Generally when your number one overall pick and highest paid player goes down with injury you'd expect the team to get worse. But when that player is your worst defender, is among the worst rebounding forwards in the history of the game, averaging a pathetic four boards per game, and is shooting less than 40% on the season, the opposite is not only expected, it's known. 

Cue the five game winning streak. The Toronto-based commentators have exalted the Raps for "playing as a unit", "refusing to lose" and "buying in" to the defensive philosophy.

Blah blah blah.

The Raptors have reeled off five straight wins for several less glamorous reasons:

1) They came against bad teams and/or teams playing badly: the Mavericks, Rockets, Cavaliers, Pistons and Magic. 
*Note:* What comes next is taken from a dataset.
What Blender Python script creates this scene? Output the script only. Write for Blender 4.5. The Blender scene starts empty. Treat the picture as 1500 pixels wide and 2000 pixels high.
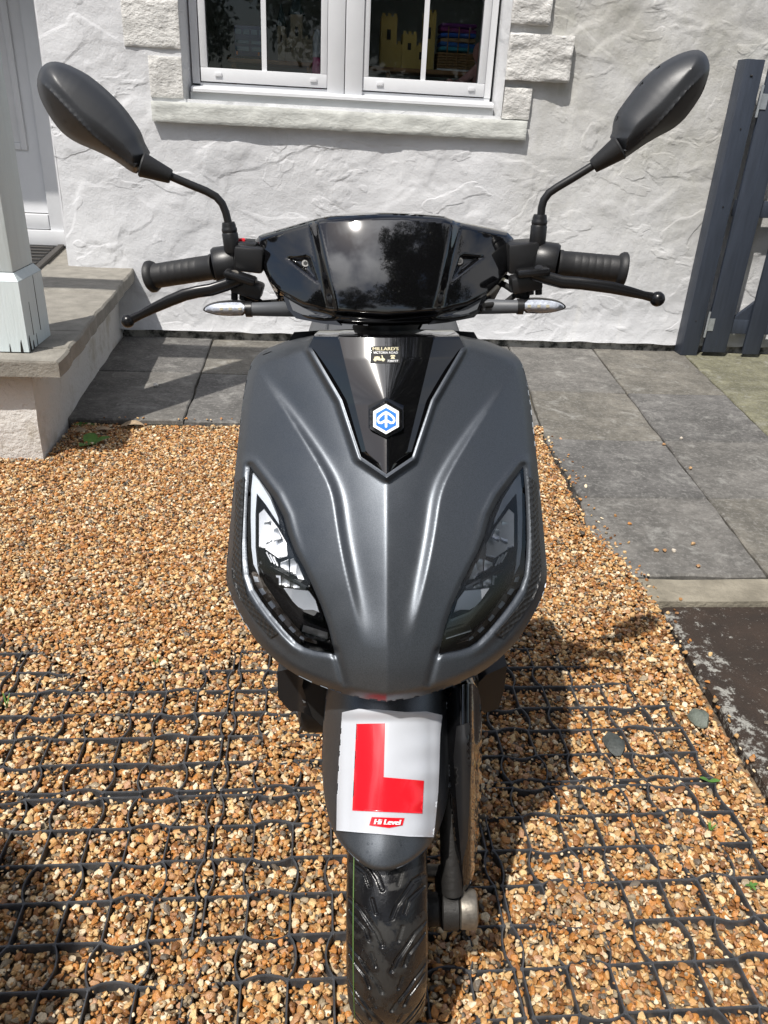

2) The Raptors are better without Andrea Bargnani

This season has been an unequivacle disaster for Il Mago (Bargnani's Italian nickname, "the magician"). Last year it seemed Andrea had turned a corner - he was shooting less three pointers, getting more baskets around the rim with dunks and layups, getting to the free throw line six times a game (vs three this year), and seemed to give a crap defensively. Apparently this was an illusion. Bargs went down for the season after 30 games, and has regressed badly. Outside of the aformentioned stats, Bargnani just isn't trying. Before his most recent injury he was barely working to catch the ball inside, instead parking himself behind the three point line, a place defenders don't mind him catching since he's so easy to guard from that distance. 

3) Luck

In the fourth quarter against the Pistons and Magic, the Raptors hoisted three after three, many of them by some guy named Alan Anderson, who is shooting 33% on the season. Fortunately for Toronto, these shots went down. Over the course of an entire season these results will prove anomolous.

No one I know is touting the Raptors as ready to grab one of the last couple playoff of playoff spots. The suggestion that they've made any significant improvement, outside of the natural improvement by losing one of the most harmful players in the game, must be dismissed.